Friday, September 11, 1998

Bishop remains at centre stage

LIMASSOL Bishop Chrysanthos' business dealings dominated yesterday's front pages.

Some papers carried reports about the agreement between Chrysanthos and the government to annul the sale of land to the Electricity Authority of Cyprus (EAC), while others focused on the Bishop's latest comments about his business dealings.

Haravghi reported that Chrysanthos had undertaken to return the money for the land sale to EAC and be given back the plot of land. The deal was reached after the intervention of President Clerides and Archbishop Chrysostomos.

As the amount for the sale would be returned to EAC, the government undertook not to investigate the transaction between the EAC board and the Bishopric until the next meeting of the Council of Ministers, the paper said.

Simerini reported that the Attorney-general, Alecos Markides, had ordered an investigation into the circumstances surrounding the EAC-Bishopric transaction in order to establish if a criminal offence had been committed.

The irregularities reported did not in themselves constitute criminal offences, said Markides.

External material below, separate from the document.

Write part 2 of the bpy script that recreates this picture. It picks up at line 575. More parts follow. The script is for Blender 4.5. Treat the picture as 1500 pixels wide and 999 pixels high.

He had, however, worked out an investigation scheme so that all aspects of the case that could give rise to a criminal case would be examined.

Alithia focused on the comments by Chrysanthos, who had claimed that the brain behind all the deals to which his name had been linked, was his associate Nina Petros. He claimed that Ms Petros had set up all the financial schemes that had been reported.

Chrysanthos, who insisted that he had done nothing wrong and had received none of the money mentioned in reports, suggested that Petros had misled him and deceived him. This was the first time the Bishop had spoken openly about the allegations against him, the paper said.

Machi took a different view, saying that Chrysanthos' responses were far from convincing. This gave rise to the following suspicions: either he had acted illegally, or he had become involved in scams which he could not get out of.

According to the paper, the Bishop's "notorious associates" were working for foreign intelligence services whose objective was to undermine the standing of the Cyprus Church. In a CyBC interview he had avoided blaming his foreign associates for the scams, giving rise to suspicions that he is so tangled up with foreign secret services that he cannot escape.

Phileleftheros reported that the National Council had quietly agreed to the postponement, for technical reasons, of the deployment of the S-300 missiles until December.

According to the modified contract with the Russian supplier, for the missiles to be delivered in November, the government had to give the go ahead by next Tuesday. This was highly unlikely as the National Council had not reached a decision on the matter.